The project, which broke ground in June, is expected to be completed by the Thanksgiving holiday, according to Country School Director of Development David Beecher.

“The original idea was to have it done around the first of November,” he said. “That is not going to happen, but we will be done with everything before Thanksgiving with the one exception of the top coat of the tennis courts. It is best to save that for the spring and the warmer weather.”

The new complex will include two side-by-side soccer and lacrosse fields with an overlapping baseball/softball diamond, four tennis courts, an outdoor basketball court, a full playground, and a centrally located gazebo viewing area.

“This is the first phase of a two phase plan and capital campaign to redesign the outdoor component of campus,” said Beecher. “Next summer we hope to redo all of our walkways and driveways and parking areas to improve safety.”

Beecher said the improvements are a part of larger school improvement campaign.

“This actually is part of a larger campus master plan that was put in place 10 years ago and then put on hold,” he said. “This is the completion of part of a plan that has been hanging around for a long time.”

The new facilities will double the number of athletic fields and dramatically increase the size of the playground.

“We have expanded the footprint of the school into a wooded area,” he said “We cut and cleared a number of trees for this expansion.”

Beecher said the school was environmentally conscious when considering this plan.

“We are doubling the number of trees that we cut down with replacement trees both here on campus and around the town of Madison,” he said. “We have been working with the town to find other locations to plant trees as well.”
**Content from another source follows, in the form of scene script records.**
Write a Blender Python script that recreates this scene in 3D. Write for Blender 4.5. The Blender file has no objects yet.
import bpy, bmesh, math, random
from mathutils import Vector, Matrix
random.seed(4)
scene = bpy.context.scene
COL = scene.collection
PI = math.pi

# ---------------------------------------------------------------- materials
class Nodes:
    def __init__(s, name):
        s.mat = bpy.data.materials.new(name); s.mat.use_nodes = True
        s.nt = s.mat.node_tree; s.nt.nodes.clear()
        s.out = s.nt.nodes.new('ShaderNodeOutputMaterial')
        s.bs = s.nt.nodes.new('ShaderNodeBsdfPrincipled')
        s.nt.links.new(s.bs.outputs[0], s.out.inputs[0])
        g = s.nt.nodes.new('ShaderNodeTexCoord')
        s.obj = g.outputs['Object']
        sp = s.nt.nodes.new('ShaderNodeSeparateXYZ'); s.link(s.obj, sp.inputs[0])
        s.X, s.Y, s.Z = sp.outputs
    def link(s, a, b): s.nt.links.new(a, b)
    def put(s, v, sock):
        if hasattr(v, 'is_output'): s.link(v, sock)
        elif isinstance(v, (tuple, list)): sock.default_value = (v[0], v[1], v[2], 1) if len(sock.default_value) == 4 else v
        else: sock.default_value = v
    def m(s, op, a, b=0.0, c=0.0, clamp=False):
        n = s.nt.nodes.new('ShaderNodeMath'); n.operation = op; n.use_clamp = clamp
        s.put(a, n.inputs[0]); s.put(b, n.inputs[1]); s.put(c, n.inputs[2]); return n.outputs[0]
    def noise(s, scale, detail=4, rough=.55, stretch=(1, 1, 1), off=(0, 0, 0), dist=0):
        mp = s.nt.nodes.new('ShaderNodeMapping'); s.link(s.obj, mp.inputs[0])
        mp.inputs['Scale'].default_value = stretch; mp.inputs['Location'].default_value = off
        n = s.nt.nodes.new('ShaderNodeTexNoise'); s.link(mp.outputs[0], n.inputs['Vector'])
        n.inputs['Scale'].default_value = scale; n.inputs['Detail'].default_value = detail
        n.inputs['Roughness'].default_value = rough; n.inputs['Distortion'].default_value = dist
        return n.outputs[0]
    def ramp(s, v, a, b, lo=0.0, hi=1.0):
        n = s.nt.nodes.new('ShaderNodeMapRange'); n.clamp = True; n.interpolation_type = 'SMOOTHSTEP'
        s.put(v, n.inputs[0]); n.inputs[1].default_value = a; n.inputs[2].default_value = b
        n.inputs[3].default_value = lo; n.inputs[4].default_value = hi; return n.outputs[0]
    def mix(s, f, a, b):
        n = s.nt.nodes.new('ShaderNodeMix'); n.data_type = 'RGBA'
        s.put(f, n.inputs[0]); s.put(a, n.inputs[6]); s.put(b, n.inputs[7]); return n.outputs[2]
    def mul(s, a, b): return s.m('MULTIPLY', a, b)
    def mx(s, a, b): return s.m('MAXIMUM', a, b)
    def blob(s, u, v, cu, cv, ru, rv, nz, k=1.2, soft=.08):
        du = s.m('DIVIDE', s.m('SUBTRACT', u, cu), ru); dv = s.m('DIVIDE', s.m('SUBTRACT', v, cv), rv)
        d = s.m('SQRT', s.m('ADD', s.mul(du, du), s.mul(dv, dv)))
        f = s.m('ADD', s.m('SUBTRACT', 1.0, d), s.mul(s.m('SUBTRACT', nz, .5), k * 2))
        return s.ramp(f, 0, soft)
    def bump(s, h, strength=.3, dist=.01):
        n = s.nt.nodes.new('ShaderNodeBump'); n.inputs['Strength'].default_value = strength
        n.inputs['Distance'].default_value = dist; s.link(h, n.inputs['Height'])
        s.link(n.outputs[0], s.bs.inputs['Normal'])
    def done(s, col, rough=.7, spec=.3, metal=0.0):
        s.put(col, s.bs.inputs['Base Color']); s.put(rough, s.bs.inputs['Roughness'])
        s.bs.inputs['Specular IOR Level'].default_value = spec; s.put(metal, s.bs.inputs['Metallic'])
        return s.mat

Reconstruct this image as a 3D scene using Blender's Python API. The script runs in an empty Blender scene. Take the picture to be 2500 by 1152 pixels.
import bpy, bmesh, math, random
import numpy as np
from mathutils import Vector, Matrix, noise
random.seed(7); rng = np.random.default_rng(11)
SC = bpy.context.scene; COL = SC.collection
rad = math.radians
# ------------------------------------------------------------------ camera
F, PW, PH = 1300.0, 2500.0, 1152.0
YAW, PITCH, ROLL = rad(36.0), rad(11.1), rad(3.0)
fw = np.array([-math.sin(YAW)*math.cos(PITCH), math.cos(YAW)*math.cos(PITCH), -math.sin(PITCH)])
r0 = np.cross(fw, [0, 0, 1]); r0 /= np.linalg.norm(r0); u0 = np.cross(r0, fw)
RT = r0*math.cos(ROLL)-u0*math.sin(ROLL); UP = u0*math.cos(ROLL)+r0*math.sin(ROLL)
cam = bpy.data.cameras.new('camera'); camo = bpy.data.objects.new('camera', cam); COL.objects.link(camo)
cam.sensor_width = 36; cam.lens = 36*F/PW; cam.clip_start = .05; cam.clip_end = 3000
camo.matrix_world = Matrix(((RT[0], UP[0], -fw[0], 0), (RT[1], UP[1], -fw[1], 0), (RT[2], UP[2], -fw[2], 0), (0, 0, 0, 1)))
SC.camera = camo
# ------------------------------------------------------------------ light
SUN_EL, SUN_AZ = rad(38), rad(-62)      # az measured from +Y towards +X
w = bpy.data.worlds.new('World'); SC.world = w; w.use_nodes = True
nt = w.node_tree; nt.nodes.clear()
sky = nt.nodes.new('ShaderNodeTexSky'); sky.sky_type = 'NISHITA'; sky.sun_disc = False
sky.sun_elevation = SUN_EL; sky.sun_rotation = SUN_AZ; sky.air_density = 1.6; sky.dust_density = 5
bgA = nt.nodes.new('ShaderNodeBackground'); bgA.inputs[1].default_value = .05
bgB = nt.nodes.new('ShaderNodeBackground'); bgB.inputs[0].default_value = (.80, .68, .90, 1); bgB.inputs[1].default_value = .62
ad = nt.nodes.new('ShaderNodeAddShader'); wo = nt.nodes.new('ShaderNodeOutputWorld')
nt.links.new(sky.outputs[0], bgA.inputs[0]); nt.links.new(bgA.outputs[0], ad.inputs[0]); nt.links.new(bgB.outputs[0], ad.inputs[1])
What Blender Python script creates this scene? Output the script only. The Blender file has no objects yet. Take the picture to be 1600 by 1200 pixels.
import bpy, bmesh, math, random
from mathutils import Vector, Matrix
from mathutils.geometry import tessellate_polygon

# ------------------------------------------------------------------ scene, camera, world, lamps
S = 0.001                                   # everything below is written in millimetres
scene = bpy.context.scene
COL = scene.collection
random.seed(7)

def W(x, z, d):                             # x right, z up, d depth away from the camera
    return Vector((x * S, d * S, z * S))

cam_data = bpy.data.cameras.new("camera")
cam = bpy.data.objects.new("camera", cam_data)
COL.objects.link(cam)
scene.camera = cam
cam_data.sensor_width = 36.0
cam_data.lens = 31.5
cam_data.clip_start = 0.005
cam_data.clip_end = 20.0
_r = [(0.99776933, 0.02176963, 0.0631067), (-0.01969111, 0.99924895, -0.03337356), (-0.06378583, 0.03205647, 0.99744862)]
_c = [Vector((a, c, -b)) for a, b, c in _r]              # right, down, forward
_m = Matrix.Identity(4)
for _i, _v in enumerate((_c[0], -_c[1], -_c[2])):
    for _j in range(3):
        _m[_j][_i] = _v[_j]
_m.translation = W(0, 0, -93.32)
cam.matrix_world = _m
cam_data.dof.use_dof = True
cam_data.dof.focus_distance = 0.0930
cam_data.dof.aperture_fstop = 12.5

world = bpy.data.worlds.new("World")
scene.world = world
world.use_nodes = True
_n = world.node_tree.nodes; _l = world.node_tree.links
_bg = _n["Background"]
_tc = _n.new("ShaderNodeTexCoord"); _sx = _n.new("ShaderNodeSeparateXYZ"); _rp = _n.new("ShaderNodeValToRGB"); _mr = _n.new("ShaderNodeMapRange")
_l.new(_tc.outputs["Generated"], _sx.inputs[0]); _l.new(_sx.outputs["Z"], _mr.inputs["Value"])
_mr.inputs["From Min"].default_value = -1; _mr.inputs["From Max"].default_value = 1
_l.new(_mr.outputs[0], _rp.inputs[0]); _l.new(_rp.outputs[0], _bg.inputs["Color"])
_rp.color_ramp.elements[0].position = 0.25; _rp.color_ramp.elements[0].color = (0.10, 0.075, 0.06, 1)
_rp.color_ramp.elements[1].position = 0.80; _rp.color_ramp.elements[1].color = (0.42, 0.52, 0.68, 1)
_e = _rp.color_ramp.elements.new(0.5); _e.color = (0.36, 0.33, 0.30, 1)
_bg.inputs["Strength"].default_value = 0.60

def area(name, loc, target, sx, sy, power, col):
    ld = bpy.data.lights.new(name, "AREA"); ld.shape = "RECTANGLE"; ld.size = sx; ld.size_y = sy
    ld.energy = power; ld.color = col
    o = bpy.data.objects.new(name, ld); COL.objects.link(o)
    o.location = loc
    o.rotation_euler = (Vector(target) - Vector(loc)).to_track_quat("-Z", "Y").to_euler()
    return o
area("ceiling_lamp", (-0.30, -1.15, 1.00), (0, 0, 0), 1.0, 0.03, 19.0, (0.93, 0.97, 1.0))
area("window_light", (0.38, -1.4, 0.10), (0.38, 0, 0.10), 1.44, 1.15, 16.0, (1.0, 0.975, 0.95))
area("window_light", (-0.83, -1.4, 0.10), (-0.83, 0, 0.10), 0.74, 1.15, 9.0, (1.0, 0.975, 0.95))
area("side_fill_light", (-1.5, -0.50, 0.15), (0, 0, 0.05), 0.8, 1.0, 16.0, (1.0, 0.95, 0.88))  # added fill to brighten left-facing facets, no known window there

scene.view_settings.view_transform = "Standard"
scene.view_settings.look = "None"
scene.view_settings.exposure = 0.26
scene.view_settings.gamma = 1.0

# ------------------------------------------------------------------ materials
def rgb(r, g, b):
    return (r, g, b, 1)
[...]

The project is also currently well within budget, Beecher said. Phase 1 of the projects estimated total cost is $800,000.

“We have raised funds and we are continuing to raise funds moving into Phase 2,” he said. “We have about $1.2 million in funds raised so we have more than covered Phase 1 and we have a little bit of a head start for next summer.”

Beecher also spoke very highly about the town’s involvement in the project.

“Town engineer Mike Ott has been a key player and we cannot say enough good things about Mike’s help on this project,” he said. “It has been just a great model of what can happen in public private partnerships.”